彼らは生まれ持ってリーダーたる責務を負っていたのじゃ。じゃが、生まれ持ってリーダーたる能力をもっていたかと言うとどうじゃろうの。わしはそれはないと思うておる。生まれもってのリーダーたる立場はもっておろうが、能力はもってはおらぬ。能力はその立場(環境)で得られる知識や経験によって育まれるのじゃ。

「殿」と呼ばれながら育つ環境しかり、幼少の頃から教育係がつき、普段の立ち居振る舞いから兵法にいたるまで、みっちりリーダーシップを教え込まれる教育しかり、そうしてリーダー足る人物に育てていくのじゃ。

リーダーは突然変異で生まれるものではのうて、自らの手で、環境をつくり、教育によって育て上げていくものなのじゃ。

そもそもリーダーシップとは、己以外の者と関わって何事かを成すときに必要な能力じゃから、人の世に生きておる限り、すべての者にとって必要なのじゃ。
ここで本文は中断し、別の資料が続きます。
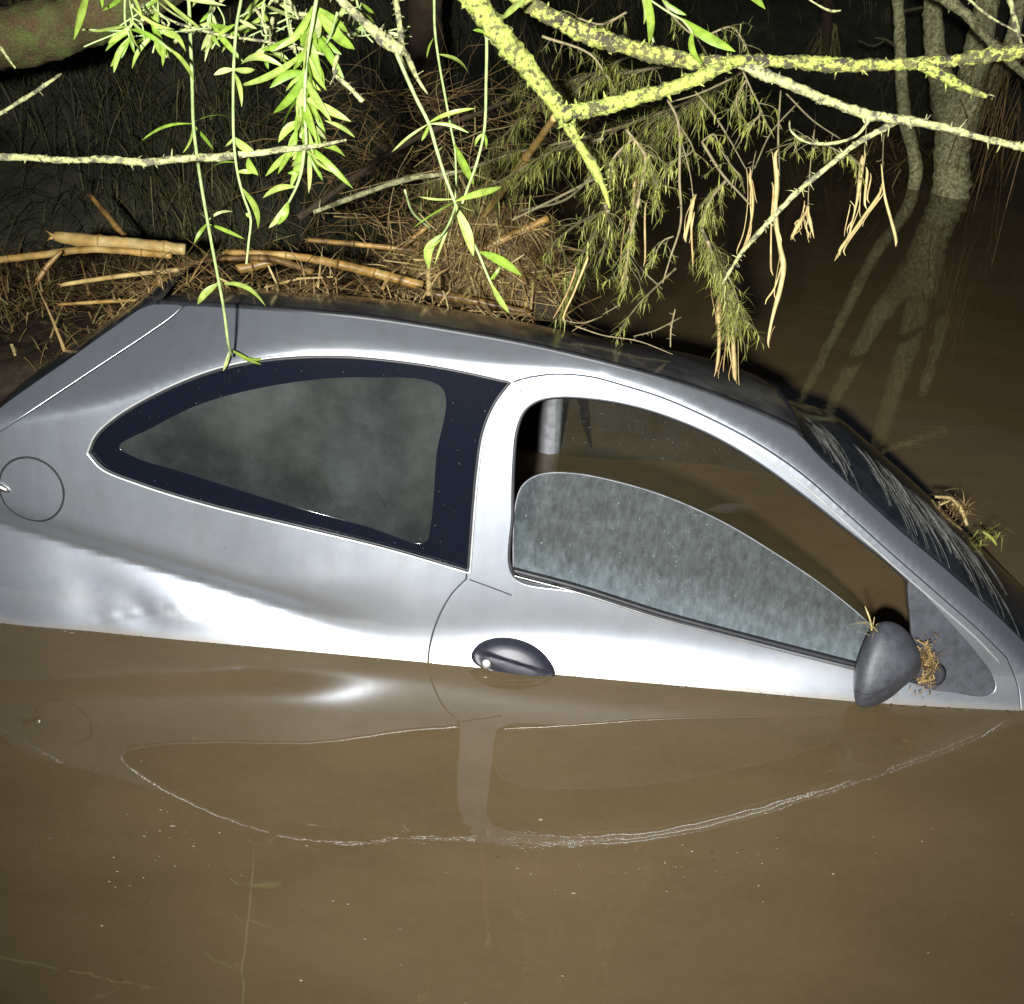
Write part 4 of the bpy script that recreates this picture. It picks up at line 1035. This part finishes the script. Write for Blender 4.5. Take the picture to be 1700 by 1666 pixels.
def cane(label, pxs, Z, a, nodes=3, lift=0.):
    P, Rr = path3(pxs, Z, 7); n = len(P); a -= .10
    RR = list(Rr)
    for q in range(nodes):
        i = int((q + .7 + .3 * math.sin(q * 5 + a * 40)) / (nodes + .4) * n)
        if 0 < i < n - 1: RR[i] *= 1.10
    mb = MB(); vs = []; tube(mb, P, RR, 10, jit=.16, a=[0] if False else a)
    for q in range(nodes):
        i = max(0, min(n - 2, int((q + .7 + .3 * math.sin(q * 5 + a * 40)) / (nodes + .4) * n)))
        tube(mb, [P[i].lerp(P[i + 1], .1), P[i].lerp(P[i + 1], .5)], RR[i] * 1.06, 10, a=max(0, a - .4))
    mb.a = [min(1, max(0, q + .38 * noise.noise(Vector(v) * 22) + .22 * noise.noise(Vector(v) * 90))) for q, v in zip(mb.a, mb.v)]
    # frayed end
    for q in range(5):
        t = (P[0] - P[1]).normalized() + Vector((rnd.gauss(0, .35), rnd.gauss(0, .35), rnd.gauss(0, .35)))
        tube(mb, [P[0], P[0] + t * RR[0] * rnd.uniform(1, 3)], [RR[0] * .35, .0005], 4, a=max(0, a - .2))
    o = mb.build('reed_cane', M['cane']); tag(o, label, 'cane', 'dead reed canes lying on the debris'); return o
cane('thickest pale split cane lying left on the debris', [(92, 392, 18), (130, 398, 22), (210, 404, 21), (308, 414, 20)], 3.5, .95, 2)
cane('long thin cane running in from the left edge under the thickest one', [(-20, 433, 12), (60, 424, 12), (150, 414, 12), (285, 424, 11)], 3.48, .7, 3)
cane('slim straight straw-coloured cane below the thickest one', [(104, 472, 7), (200, 458, 8), (335, 444, 8)], 3.4, .95, 2)
cane('broad flat orange cane left of the roof centre', [(255, 470, 14), (330, 458, 20), (400, 446, 18), (492, 424, 10)], 3.42, .5, 2)
cane('golden cane slanting down to the roof centre', [(375, 418, 9), (480, 424, 12), (560, 438, 15), (640, 458, 17), (702, 474, 17)], 3.4, .62, 3)
cane('thin orange cane above the golden one', [(512, 398, 8), (600, 406, 9), (695, 416, 8)], 3.6, .45, 2)
cane('dark orange cane lying along the roof edge at right', [(712, 486, 14), (790, 500, 14), (880, 519, 9)], 3.32, .38, 2)
cane('upright golden cane leaning against the Y-shaped branch', [(800, 362, 12), (840, 308, 13), (880, 252, 13), (922, 193, 11)], (3.5, 2.4), .72, 2)
cane('short golden cane slanting up at the right of the straw heap', [(796, 416, 10), (850, 390, 13), (910, 362, 12)], 3.45, .6, 1)
cane('short stub of cane standing at the far left', [(62, 466, 9), (80, 440, 9), (102, 416, 6)], 3.42, .55, 1)
cane('dim cane leaning on the dark bank at left', [(152, 326, 8), (180, 360, 10), (207, 392, 10)], 4.0, .3, 1)
cane('thin cane poking from the straw heap, left of the leafy knot', [(672, 408, 6), (695, 388, 8), (718, 368, 7)], 3.5, .55, 1)
cane('brown cane half buried along the left of the heap', [(300, 440, 10), (370, 430, 9), (450, 430, 12), (520, 452, 10)], 3.38, .25, 2)
cane('pale cane end lying by the roof corner', [(100, 505, 5), (180, 500, 6), (262, 497, 5)], 3.3, .7, 1)

# litter on the windscreen and at the mirror
def clump(name, label, px_, py_, Z, n, sp, Lp, cat, a=.7, extra=None, mat='straw', spz=.03):
    mb = MB()
    for k in range(n):
        p = at(px_ + rnd.gauss(0, sp[0]), py_ + rnd.gauss(0, sp[1]), Z + rnd.gauss(0, spz))
        d = Vector((rnd.gauss(0, 1), rnd.gauss(0, .8), rnd.gauss(0, .6)))
        blade(mb, p, d, Lp * rnd.uniform(.4, 1.2), rnd.uniform(.0007, .002), .15, min(1, max(0, rnd.gauss(a, .2))), 4)
    for pth in extra or []:
        P, Rr = path3(pth, Z, 6); tube(mb, P, Rr, 7, jit=.35, lump=.4, a=min(1, a + .1))
    o = mb.build(name, M[mat]); tag(o, label, cat); return o
def wsZ(px_, py_):
    best = min((p for r_ in wrows for p in r_), key=lambda p: (850 + FPX * (p - CAM).dot(RT) / (p - CAM).dot(FW) - px_) ** 2 + (833 + FPX * (p - CAM).dot(DN) / (p - CAM).dot(FW) - py_) ** 2)
    return (best - CAM).dot(FW)
clump('reed_litter', 'broken tan reed litter stranded on the windscreen edge', 1590, 842, wsZ(1590, 850), 90, (15, 11), .045, 'litter', .7, [[(1552, 824, 4), (1580, 828, 6), (1592, 842, 5)], [(1588, 832, 5), (1598, 850, 7), (1606, 872, 5)], [(1578, 830, 3), (1560, 838, 3)]], spz=.01)
clump('leaf_litter', 'small green and pale leaf scraps on the windscreen edge', 1640, 890, wsZ(1640, 895), 50, (12, 8), .032, 'litter', .9, [[(1632, 882, 3), (1645, 892, 6), (1655, 905, 3)]], mat='needle', spz=.01)
clump('twig_litter', 'scrap of pale leaf stuck near the top of the windscreen', 1460, 776, wsZ(1460, 780), 22, (7, 5), .026, 'litter', .95, [[(1450, 770, 2), (1460, 776, 5), (1470, 784, 3)]], mat='needle', spz=.008)
clump('straw_wad', 'wad of wet straw wedged round the mirror arm', 1537, 1105, Zm + .024, 420, (9, 19), .018, 'straw', .50, [[(1522, 1062, 2), (1540, 1074, 3), (1550, 1100, 3)], [(1524, 1133, 5), (1550, 1127, 5)], [(1535, 1085, 3), (1541, 1110, 4), (1530, 1130, 4)]], spz=.014)
clump('straw_wisp', 'wisp of straw caught on top of the mirror', 1452, 1040, Zm - .005, 16, (5, 9), .045, 'straw', .95, [[(1436, 1006, 2), (1445, 1030, 3), (1448, 1050, 3)]], spz=.008)
mb = MB()
for (px_, py_, L_) in [(1490, 1158, .02), (1493, 1150, .03), (1486, 1160, .015)]: blade(mb, at(px_, py_, Zm - .02), Vector((rnd.gauss(0, .3), 0, -1)), L_, .001, 0, .9, 3)
o = mb.build('straw_scrap', M['straw']); tag(o, 'tiny straw scraps hanging under the mirror', 'straw')

# ================================================================== SPECKS ON THE WATER
mb = MB()
for k in range(150):
    if k < 60: px_, py_ = rnd.gauss(150 + 60 * (k % 4), 60), rnd.gauss(1370, 60)
    elif k < 120: px_, py_ = rnd.gauss(1100, 160), rnd.gauss(1410 + 20, 30)
    else: px_, py_ = rnd.uniform(0, 1700), rnd.uniform(1240, 1666)
    p = on_z(px_, py_, .0015); r_ = rnd.uniform(.0005, .0016) * (1.8 if rnd.random() < .1 else 1); n = 6; an0 = rnd.random() * 6; st = rnd.uniform(1, 2.4)
    vs = [p + Vector((math.cos(an0 + i * 1.047) * r_ * st, math.sin(an0 + i * 1.047) * r_, 0)) for i in range(n)] + [p + Vector((0, 0, .0008))]
    mb.add(vs, [(i, (i + 1) % n, n) for i in range(n)], rnd.random())
for k in range(420):
    x = rnd.uniform(-1.3, 1.25); px_ = rnd.random()
    off = abs(rnd.gauss(0, .006)) + .0015; p = Vector((x, S(x, 0) - off, .0012)); r_ = rnd.uniform(.0004, .0014) * (2.2 if rnd.random() < .06 else 1); n = 5; an0 = rnd.random() * 6; st = rnd.uniform(1, 3)
    if noise.noise(Vector((x * 6, 0, 0))) < -.1: continue
    mb.add([p + Vector((math.cos(an0 + i * 1.257) * r_ * st, math.sin(an0 + i * 1.257) * r_, 0)) for i in range(n)] + [p + Vector((0, 0, .001))], [(i, (i + 1) % n, n) for i in range(n)], rnd.random() ** 2 - .3)
o = mb.build('floating_specks', M['speck']); tag(o, 'pale specks of scum scattered on the brown water', 'scum', kind='stuff')
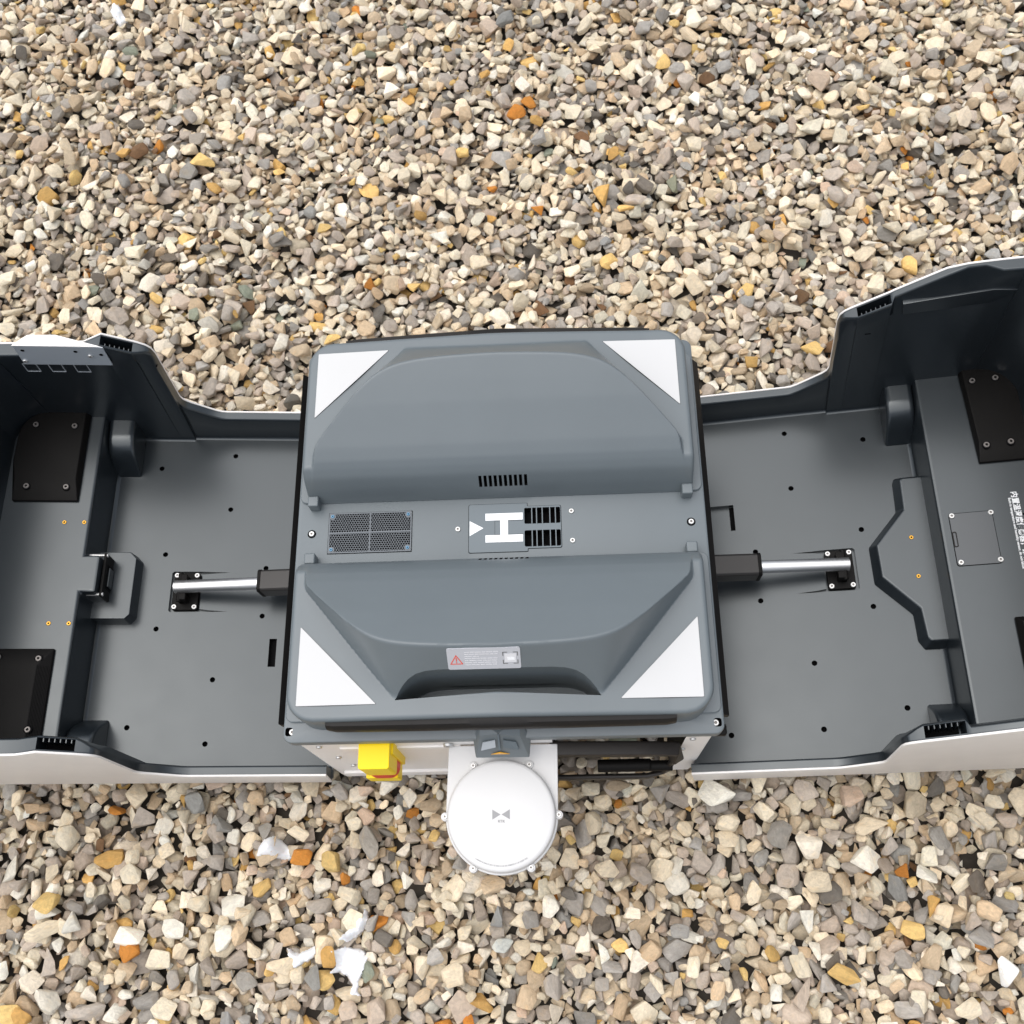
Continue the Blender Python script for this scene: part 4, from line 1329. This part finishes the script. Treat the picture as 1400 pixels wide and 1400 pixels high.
def snow(poly_px, label, seed):
    """a thin crust following the stones, raised where the outline is thick"""
    pts = [at(px, py, GRAVEL_TOP) for px, py in poly_px]
    xs = [p[0] for p in pts]; ys = [p[1] for p in pts]
    cx, cy = sum(xs) / len(xs), sum(ys) / len(ys)
    step = .0016
    nx = int((max(xs) - min(xs) + .03) / step); ny = int((max(ys) - min(ys) + .03) / step)
    gx = min(xs) - .015 + step * np.arange(nx); gy = min(ys) - .015 + step * np.arange(ny)
    GX, GY = np.meshgrid(gx, gy)
    ins = np.zeros(GX.shape, bool); dist = np.full(GX.shape, 1e9)
    for k in range(len(pts)):
        ax, ay = pts[k]; bx, by = pts[(k + 1) % len(pts)]
        c_ = ((ay > GY) != (by > GY)) & (GX < (bx - ax) * (GY - ay) / ((by - ay) if abs(by - ay) > 1e-12 else 1e-12) + ax)
        ins ^= c_
        ex, ey = bx - ax, by - ay
        tt = np.clip(((GX - ax) * ex + (GY - ay) * ey) / (ex * ex + ey * ey + 1e-12), 0, 1)
        dist = np.minimum(dist, np.hypot(GX - ax - tt * ex, GY - ay - tt * ey))
    sd = np.where(ins, dist, -dist)
    nzv = np.array([[mnoise.fractal(Vector((x * 110 + seed * 7, y * 110, seed)), 1.0, 2.0, 5) for x in gx] for y in gy])
    sd = sd + .0022 * nzv
    iX = np.clip(((GX - X0) / RES).astype(int), 0, NX - 1); iY = np.clip(((GY - Y0) / RES).astype(int), 0, NY - 1)
    hh = H[iY, iX].astype(float)
    # snow sits down between the stones: smooth the bed under it
    sm = hh.copy()
    for _ in range(30):
        sm = (sm + np.roll(sm, 1, 0) + np.roll(sm, -1, 0) + np.roll(sm, 1, 1) + np.roll(sm, -1, 1)) / 5
    thick = np.clip(sd, 0, None)
    zt = sm + np.sqrt(np.clip(thick, 0, .02) / .02) * .017 + .0005 + .0010 * nzv
    bm = B()
    keep = sd > 0
    idx = {}
    for j in range(ny):
        for i in range(nx):
            if keep[j, i]: idx[(i, j)] = bm.verts.new((GX[j, i] - cx, GY[j, i] - cy, zt[j, i] - GRAVEL_TOP))
    for j in range(ny - 1):
        for i in range(nx - 1):
            q4 = [(i, j), (i + 1, j), (i + 1, j + 1), (i, j + 1)]
            if all(q_ in idx for q_ in q4): bm.faces.new([idx[q_] for q_ in q4])
    bmesh.ops.delete(bm, geom=[v for v in bm.verts if not v.link_faces], context='VERTS')
    # give it a body: extrude the edge down into the bed
    be = [e for e in bm.edges if len(e.link_faces) == 1]
    ex_ = bmesh.ops.extrude_edge_only(bm, edges=be)
    for v in ex_['geom']:
        if isinstance(v, bmesh.types.BMVert): v.co.z -= .012
    me = to_mesh(bm, 'snow_patch', 80)
    o = link('snow_patch', me, M['snow'], None, (cx, cy, GRAVEL_TOP))
    tag(o, label, 'snow', 'snow patches left on the gravel')
snow([(346,1176),(356,1158),(366,1148),(378,1143),(388,1150),(396,1162),(398,1174),(388,1177),(376,1172),(362,1170),(352,1174)], 'arched patch of old snow just left of the rusty orange stone', 1)
snow([(453,1298),(468,1295),(488,1297),(501,1310),(498,1325),(490,1340),(487,1355),(491,1364),(478,1362),(476,1345),(466,1334),(450,1330),(458,1318)], 'largest snow patch, tapering downwards beside a yellowish stone', 2)
snow([(387,1294),(398,1300),(408,1303),(420,1296),(432,1292),(434,1304),(424,1312),(412,1318),(404,1324),(400,1314),(392,1306)], 'thin ragged snow patch left of the largest snow patch', 3)
snow([(465,1284),(474,1272),(485,1268),(490,1258),(496,1242),(501,1246),(502,1262),(494,1274),(484,1282),(472,1289)], 'small slanted snow patch above the largest snow patch', 4)
snow([(152,18),(158,12),(166,14),(172,26),(164,33),(156,26)], 'tiny far snow patch near the top left of the gravel', 5)
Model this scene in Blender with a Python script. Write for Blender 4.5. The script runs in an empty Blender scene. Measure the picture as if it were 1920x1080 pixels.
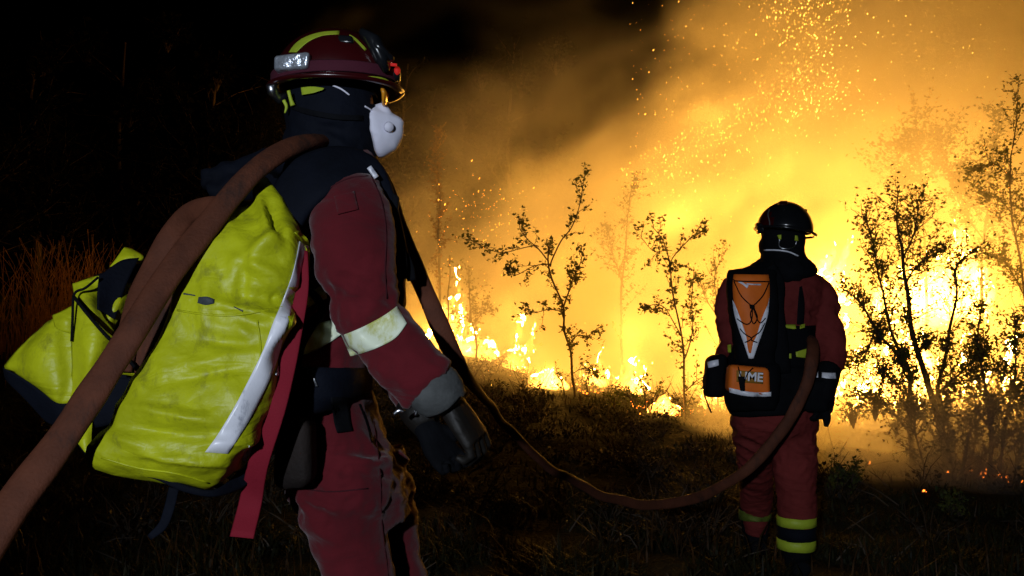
import bpy, math, random
import numpy as np
from mathutils import Vector, noise, Matrix
from mathutils.bvhtree import BVHTree
scene = bpy.context.scene
col = scene.collection
# ------------------------------------------------------------------ camera, night sky, lamps, exposure
CAM_H, FPX, HORIZON = 1.10, 1867.0, 655.0
TILT = math.atan((HORIZON - 540.0) / FPX)
cam_data = bpy.data.cameras.new('camera')
cam_data.lens = 35.0; cam_data.sensor_width = 36.0
cam_data.clip_start = 0.05; cam_data.clip_end = 400.0
cam = bpy.data.objects.new('camera', cam_data); col.objects.link(cam)
cam.location = (0, 0, CAM_H); cam.rotation_euler = (math.pi/2 + TILT, 0, 0)
scene.camera = cam
FW = Vector((0, math.cos(TILT), math.sin(TILT))); UP = Vector((0, -math.sin(TILT), math.cos(TILT)))
EYE = Vector((0, 0, CAM_H))
def P(px, py, d):
    """world point seen at a spot of the 1920 x 1080 photograph, d metres deep"""
    return EYE + FW*d + Vector((1, 0, 0))*((px-960)/FPX*d) + UP*((540-py)/FPX*d)

world = bpy.data.worlds.new("World"); scene.world = world; world.use_nodes = True
wn = world.node_tree; bg = wn.nodes['Background']
sky = wn.nodes.new('ShaderNodeTexSky'); sky.sky_type = 'NISHITA'; sky.sun_disc = False
sky.sun_elevation = math.radians(-8); sky.sun_rotation = math.radians(200)
wn.links.new(sky.outputs[0], bg.inputs[0]); bg.inputs[1].default_value = 0.02

def lamp(name, kind, loc, power, color, size=0.1, aim=None, spot=60, blend=.5):
    l = bpy.data.lights.new(name, kind); l.energy = power; l.color = color
    if kind == 'SPOT':
        l.spot_size = math.radians(spot); l.spot_blend = blend
    if kind in ('POINT', 'SPOT'): l.shadow_soft_size = size
    o = bpy.data.objects.new(name, l); o.location = loc; col.objects.link(o)
    if aim is not None: o.rotation_euler = (Vector(aim)-Vector(loc)).to_track_quat('-Z', 'Y').to_euler()
    return o
# a colleague's cold white lamp beside the photographer: lights the two backs and the bag
lamp('work_lamp', 'SPOT', (-1.10, -3.0, 1.70), 700.0, (0.80, 0.88, 1.0), 0.06, aim=(0.2, 3.4, 1.45), spot=46, blend=.5)

vs = scene.view_settings
vs.view_transform = 'Standard'; vs.look = 'None'; vs.exposure = 0.0; vs.gamma = 1.0; vs.use_curve_mapping = False
cy = scene.cycles
cy.use_denoising = True
cy.volume_bounces = 1; cy.max_bounces = 6; cy.diffuse_bounces = 2; cy.glossy_bounces = 2
cy.transparent_max_bounces = 48; cy.transmission_bounces = 2
cy.sample_clamp_indirect = 4.0
cy.volume_max_steps = 256
cy.use_adaptive_sampling = True; cy.adaptive_threshold = 0.02

# ------------------------------------------------------------------ tools
rnd = random.Random(7)
def sm(a, b, x):
    t = min(1.0, max(0.0, (x-a)/(b-a))); return t*t*(3-2*t)
def mesh_obj(name, verts, faces, mat=None, parent=None, smooth=True):
    me = bpy.data.meshes.new(name)
    me.from_pydata([tuple(v) for v in verts], [], faces)
    if smooth: me.polygons.foreach_set('use_smooth', [True]*len(me.polygons))
    me.update()
    o = bpy.data.objects.new(name, me); col.objects.link(o)
    if mat is not None:
        for m in (mat if isinstance(mat, (list, tuple)) else [mat]): me.materials.append(m)
    if parent is not None: o.parent = parent
    return o
def np_mesh(name, V, F, mat=None, parent=None, smooth=False):
    """V n x 3, F m x k (same k) -> object, quick for big meshes"""
    me = bpy.data.meshes.new(name)
    V = np.asarray(V, dtype=np.float32); F = np.asarray(F, dtype=np.int32)
    me.vertices.add(len(V)); me.vertices.foreach_set('co', V.ravel())
    k = F.shape[1]
    me.loops.add(F.size); me.loops.foreach_set('vertex_index', F.ravel())
    me.polygons.add(len(F)); me.polygons.foreach_set('loop_start', np.arange(0, F.size, k, dtype=np.int32))
    me.polygons.foreach_set('loop_total', np.full(len(F), k, dtype=np.int32))
    me.polygons.foreach_set('use_smooth', np.full(len(F), smooth))
    me.update(calc_edges=True); me.validate()
    o = bpy.data.objects.new(name, me); col.objects.link(o)
    if mat is not None: me.materials.append(mat)
    if parent is not None: o.parent = parent
    return o
def tag(o, label=None, cat=None, group=None, kind=None):
    for k, v in (('label', label), ('category', cat), ('group', group), ('kind', kind)):
        if v: o[k] = v
    return o
def empty(name, loc=(0, 0, 0)):
    o = bpy.data.objects.new(name, None); o.location = loc; o.empty_display_size = .1; col.objects.link(o); return o
def keep(o, parent):
    """parent without moving"""
    o.parent = parent; o.matrix_parent_inverse = Matrix.Translation(-Vector(parent.location)); return o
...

じゃから決して社長、役員、幹部、あるいは中間管理職など、部下を持つ者にのみ必要なものではのうて、たとえ一般社員であっても臨時雇用者であっても人と関わって仕事をしておる以上、リーダーシップは必要なのじゃ。むろん、仕事以外、たとえば家庭においても必要じゃ。

生きておる以上、人に何かを頼む場面は必ずあろう。そのとき、相手にどのように言葉をかけられる?
「これ午前中にやっとけ」と申すこともできる。「こういう理由でこれを午前中に仕上げなくてはならなくて、ついては君に助けて欲しいんだけど」と申すこともできる。

このような日常のモノの言い方ひとつにもリーダーシップの意識は必要なのじゃ。
そしてそれは決して生まれ持っての能力ではなかろうて。